День проходит относительно спокойно: в очередной раз вежливо отказавшись от райского наслаждения, бус по скидке, акваланга и отпущения всех грехов, которые нам любезно предложили на пляже, я начинаю всерьёз задумываться, не перепутали ли мы в силу незнания языка частное побережье с местным супермаркетом. При виде моря подотпускает; после того, как по песку гордо марширует осёл, подозрения накатывают с новой силой. Там же до нас докапывается странный мальчик, который преисполняется желанием узнать, где носит его маму. Посетовав на то, что вопрос слишком философский, а мама выпила чересчур мало пива, чтобы на него отвечать, отпускаем его с миром, да смеёмся над тем, с какой уверенностью он сказал «мама», глядя при этом (почему-то) куда-то под шезлонг.
Преспокойно продрыхнув самые жаркие часы, мы вытаскиваем наши поджарившиеся тушки на ужин — комбинация гриля, великих кулинарных способностей и Божьей помощи. Заметили ли вы, как часто я упоминаю Бога в своих записках? Ох, не к добру.
Кстати, о Всевышнем: мы с мамой записываемся на караоке, и помочь нам способен только он.

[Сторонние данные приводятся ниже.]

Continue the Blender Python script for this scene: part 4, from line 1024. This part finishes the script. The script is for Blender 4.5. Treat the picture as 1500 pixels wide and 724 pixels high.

Вообще, первым должен идти некий мистер Том, но поскольку вышеобозначенный товарищ оказывается… крайне ненадёжным творцом (читай: заседает в сортире и отказывается вылезать в ближайшие десять минут), маме выпадает почётная роль музыкального первопроходца. Честно, мы бы с удовольствием сбежали, но предусмотрительные арабы заставили нас расписаться под номером комнаты, в которой мы живём. Помятуя о предыдущем опыте с телефоном и о том, что они как-то выяснили, в каком именно туалете заседает мистер Том, у нас особо не возникает сомнений, что в случае чего нас и из номера вытащат, и в иллюминатор отлетающего от земли самолёта постучатся, грозно потрясая списком выступающих в одной руке, и пистолетом — в другой.
Приходится идти. Публика оказывается более, чем благодарной: подошедшие аниматоры усиленно убеждают нас, что мы выступили фантастически, а мы как-то не удосуживаемся объяснить им, что у нас есть слух. После мамы я врываюсь на эстраду с незабвенными Little Mix, поблагодарив вышеобозначенного Всевышнего за то, что оригинальные исполнительницы никогда это не услышат. Все хлопают: то ли потому что под градусом любое завывание кажется очень даже неплохим ремиксом, то ли потому что из всеобъемлющей публики указанный слух присутствует только у меня.
Тем временем мистера Тома всё-таки вытаскивают из уборной: подозреваю, что если бы мы не вдохновили его своими воплями «вэр из мистер Том?!» в микрофон, он схоронился бы там навеки. Кстати, о криках в микрофон: имея возможность сказать пару слов перед и после выступления, каждый пользуется ею, как может. Мама, например, шутит про пиво, а я и вовсе представляюсь, как её дочь, в связи с чем наше семейство грозится запомнить весь отель. С представлением страны тоже выходит занятно: когда я называю свою национальность, за ближайшим столиком кто-то в непонятках уточняет «вич кантри»? На что ему понимающе-сочувствующим тоном отвечают: «Раша, зис из Раша».
В то время, как мы возвращаемся за стол, мистер Том щедрится на вторую по счёту заунывную песню на сербском. После этого все как-то резко проникаются к нам ещё более пылкой любовью, а стафф начинает умолять о выступлении на бис. Примерно в это же время в миллиметрах от нас пробегает какой-то паникующий мужчина; за ним, размахивая микрофоном, гонится человек из персонала, едва не доводя бедолагу до сальто мортале в бассейн, из чего мы делаем вывод, что с выступающими на караоке-вечерах имеются явные проблемы.
Не в силах дослушать музыкальные потуги мистера Тома, мы клятвенно заверяем аниматоров, что выступим ещё, но уже в следующий раз: обрадованный мужчина разве что не тащит нас к нотариусу с распиской об обязательной явке, желательно дополненной нашими отпечатками, клоком волос и образцом ДНК. Наконец-то убравшись восвояси, мы сталкиваемся с чудным официантом, который собирается петь песню на русском «ти мой каиф». На вопрос, что такое кайф, я по доброте душевной отвечаю с присущим мне умным видом, но — о, чудо, — он понимает это неправильно, и мне остаётся лишь надеяться, что ему никогда не придётся говорить слово «рост» на русском.